Conveners: School of Interdisciplinary Area Studies, University of Oxford China Centre
Speaker: Naomi Standen
‘China’ is a problematical concept for the premodern period because the name unavoidably invokes the fixity of a modern nation-state that maps poorly onto the various and ever changing political formations of earlier centuries. World history has compounded this teleological usage by largely succumbing to seductively competitive comparisons between ‘China’ and ‘Western Europe’. Global history, however, may offer solutions for how to address the premodern era without reliance on anachronistic national frames. The concept of technologies, broadly understood, invites us to trace appropriations of practices and ideas regardless of political or ‘ethnic’ boundaries, which in turn necessitates reconfiguration of the region under consideration, in this case as Eastern Eurasia.
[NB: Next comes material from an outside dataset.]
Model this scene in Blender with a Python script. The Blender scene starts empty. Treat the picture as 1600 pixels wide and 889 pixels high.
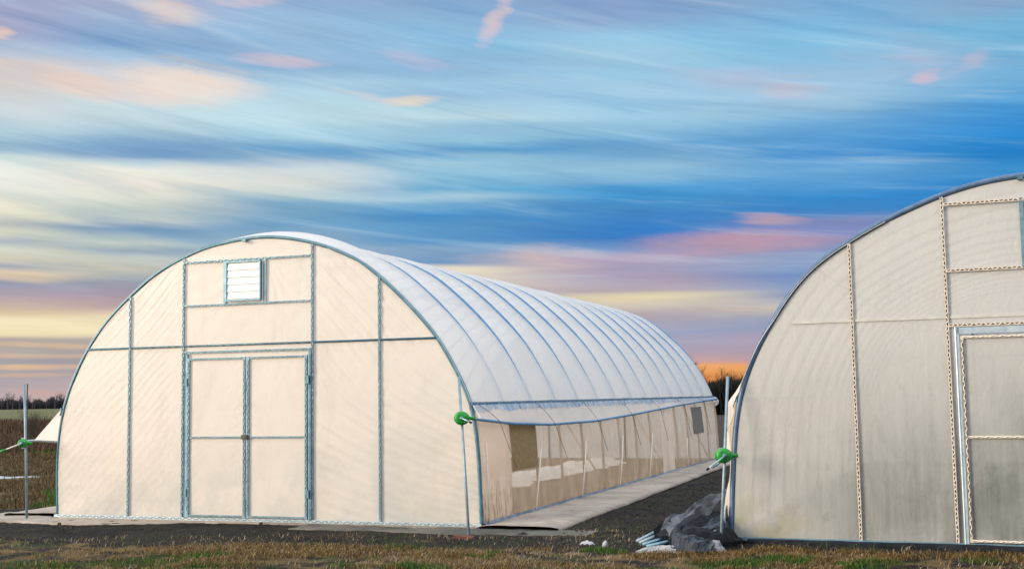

This lecture takes the technologies of writing and scripts, and of examinations and education in the Korean peninsula, as cases through which to reframe our understanding of premodern Eastern Eurasia with interactions and relationships at the core of a non-sinocentric analysis. The goal is to give fuller recognition to the agency of a range of people in the region, which will allow us to better capture the fluidity in which they lived and the dynamics of what they created.
Naomi Standen is a Senior Research Fellow in History at Jesus College, Oxford. She works with texts, with archaeologists and with medievalists studying all parts of the globe. Her current projects embrace historical analysis to accompany archaeological fieldwork on urban sites in Inner Mongolia, and a research network on ‘Defining the Global Middle Ages’.